I’ve been on safari before—a five-day trip in Kruger National Park in South Africa, but this was entirely a different experience. For starters, Kruger is much more touristy, with loads of vehicles, better roads, and even man-made watering holes to facilitate wildlife viewing. But the biggest difference is that in Kruger, each camp ground is behind huge electric fences so you are protected at night. There are no such fences in Tanzania (nor are there fences surrounding any of the parks!) I found this to be a bit worrisome at night—especially when I had to go to the bathroom. We were told to not keep food of any kind in our tents or it would attract animals. We were also told to not wear scent of any kind, which made using shampoo at the two camp sites that had showers, very nerve wracking. At night we could hear the howls of hyenas and the snorts of wildebeests, among other things, and it was often hard for me to fall asleep. On the second to last night, I had to pee pretty badly so I opened the window of my tent to peer outside and I saw the enormous head of a cape buffalo right in front of me. They are really aggressive animals and it was pretty terrifying!

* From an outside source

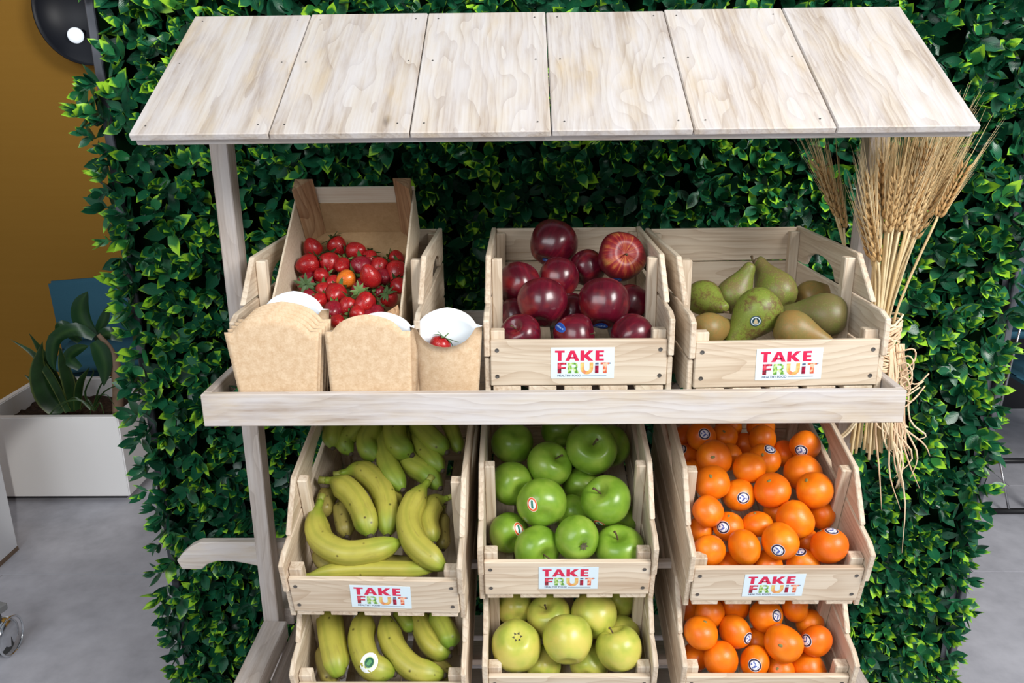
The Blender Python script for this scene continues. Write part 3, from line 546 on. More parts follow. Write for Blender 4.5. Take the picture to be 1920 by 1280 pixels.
PLANTS = [
 ('dracaena_leaf', [[-1.679, 1.9, 0.597], [-1.657, 1.9, 0.555], [-1.651, 1.9, 0.49], [-1.669, 1.9, 0.416]], 0.0692),
 ('dracaena_leaf', [[-1.693, 1.93, 0.606], [-1.758, 1.93, 0.638], [-1.841, 1.93, 0.6], [-1.869, 1.93, 0.521], [-1.867, 1.93, 0.47]], 0.0554),
 ('dracaena_leaf', [[-1.715, 1.97, 0.594], [-1.747, 1.97, 0.663], [-1.743, 1.97, 0.727], [-1.71, 1.97, 0.777]], 0.0707),
 ('dracaena_leaf', [[-1.717, 2.0, 0.594], [-1.68, 2.0, 0.654], [-1.654, 2.0, 0.714]], 0.0419),
 ('dracaena_leaf', [[-1.8, 2.02, 0.562], [-1.854, 2.02, 0.624], [-1.891, 2.02, 0.602]], 0.0508),
 ('dracaena_leaf', [[-1.79, 1.97, 0.467], [-1.826, 1.97, 0.507], [-1.788, 1.97, 0.544], [-1.741, 1.97, 0.559]], 0.0505),
 ('dracaena_leaf', [[-1.726, 2.0, 0.567], [-1.668, 2.0, 0.6], [-1.62, 2.0, 0.567]], 0.0547),
 ('snake_blade', [[-1.838, 1.92, 0.302], [-1.875, 1.92, 0.43], [-1.929, 1.92, 0.539], [-2.011, 1.92, 0.602]], 0.0316),
 ('snake_blade', [[-1.863, 1.97, 0.287], [-1.907, 1.97, 0.468], [-1.935, 1.97, 0.545], [-1.967, 1.97, 0.613]], 0.0363),
 ('snake_blade', [[-1.855, 1.9, 0.304], [-1.904, 1.9, 0.382], [-1.912, 1.9, 0.492], [-1.876, 1.9, 0.599]], 0.0795),
 ('snake_blade', [[-1.83, 1.95, 0.295], [-1.832, 1.95, 0.408], [-1.842, 1.95, 0.496], [-1.844, 1.95, 0.562]], 0.051),
 ('snake_blade', [[-1.961, 1.99, 0.28], [-1.974, 1.99, 0.353], [-1.999, 1.99, 0.405], [-2.03, 1.99, 0.435]], 0.0301),
 ('snake_blade', [[-1.806, 1.93, 0.307], [-1.778, 1.93, 0.414], [-1.729, 1.93, 0.485]], 0.0337),
 ('snake_blade', [[-1.859, 1.98, 0.278], [-1.83, 1.98, 0.385], [-1.843, 1.98, 0.464]], 0.0429),
 ('thin_leaf', [[-1.667, 1.78, 0.372], [-1.703, 1.78, 0.405], [-1.781, 1.78, 0.39], [-1.84, 1.78, 0.33], [-1.876, 1.78, 0.265], [-1.895, 1.78, 0.197]], 0.008),
 ('thin_leaf', [[-1.725, 1.9, 0.325], [-1.672, 1.9, 0.392], [-1.606, 1.9, 0.42], [-1.538, 1.9, 0.413]], 0.0083),
 ('thin_leaf', [[-1.753, 1.95, 0.306], [-1.705, 1.95, 0.407], [-1.647, 1.95, 0.44], [-1.593, 1.95, 0.45]], 0.0085),
 ('thin_leaf', [[-1.753, 1.93, 0.307], [-1.763, 1.93, 0.381], [-1.719, 1.93, 0.458], [-1.721, 1.93, 0.48]], 0.0105),
 ('thin_leaf', [[-1.715, 1.88, 0.326], [-1.692, 1.88, 0.377], [-1.653, 1.88, 0.388], [-1.629, 1.88, 0.344]], 0.0083),
 ('thin_leaf', [[-1.71, 1.86, 0.334], [-1.768, 1.86, 0.385], [-1.839, 1.86, 0.331]], 0.0082),
 ('thin_leaf', [[-1.687, 1.84, 0.338], [-1.706, 1.84, 0.382], [-1.744, 1.84, 0.338]], 0.0082),
 ('thin_leaf', [[-1.687, 1.84, 0.338], [-1.661, 1.84, 0.37], [-1.653, 1.84, 0.315]], 0.0082),
 ('thin_leaf', [[-1.685, 1.83, 0.342], [-1.69, 1.83, 0.364], [-1.708, 1.83, 0.302]], 0.0082),
]
T14 = R(14)
for (yl, zl) in ((0.0, 0.7153), (0.0, 0.5245)):
    for d in (0.115, 0.325):
        rack_bar(yl + d, zl + 0.2493*d - 0.0012)

# ------------------------------------------------------------------ crates
CW, CD = 0.276, 0.38
_c = {}
def cme(key, fn):
    if key not in _c: _c[key] = fn()
    return _c[key]
def side_poly(kind):
    if kind == 'lower': return [(0.004, -0.004), (CD, -0.004), (CD, 0.053), (0.004, 0.053)]
    if kind == 'middle': return [(-0.004, 0.057), (CD, 0.057), (CD, 0.1195), (0.018, 0.1195), (-0.004, 0.112)]
    arch = [(0.185 + 0.14*t, 0.124 + 0.030*math.sin(math.pi*min(1, max(0, t)))**0.45) for t in [i/10 for i in range(11)]]
    return [(0.047, 0.124), *arch, (CD, 0.124), (CD, 0.185), (0.113, 0.185)]

TXT = {}
def text_me(s, size):
    cu = bpy.data.curves.new('lettering', 'FONT'); cu.body = s; cu.size = size; cu.resolution_u = 2; cu.offset = size*0.02
    o = bpy.data.objects.new('lettering', cu); COL.objects.link(o)
    dg = bpy.context.evaluated_depsgraph_get(); me = bpy.data.meshes.new_from_object(o.evaluated_get(dg))
    bpy.data.objects.remove(o); bpy.data.curves.remove(cu)
    V = [tuple(v.co) for v in me.vertices]; F = [list(p.vertices) for p in me.polygons]
    bpy.data.meshes.remove(me)
    x0 = min(v[0] for v in V); x1 = max(v[0] for v in V)
    return V, F, x0, x1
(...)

Our last day was spent in Lake Manyara National Park—famous for its massive flocks of flamingos and tree-climbing lions. I think this park was my favorite because of its dense rain forest and exotic trees. Didn’t see any more lions, but we saw a ton of hippos and birds. All in all, it was a pretty amazing week and I feel guilty that I got to enjoy it instead of my nature-loving sister, Stella. Biscuit, I promise I’ll take you some day!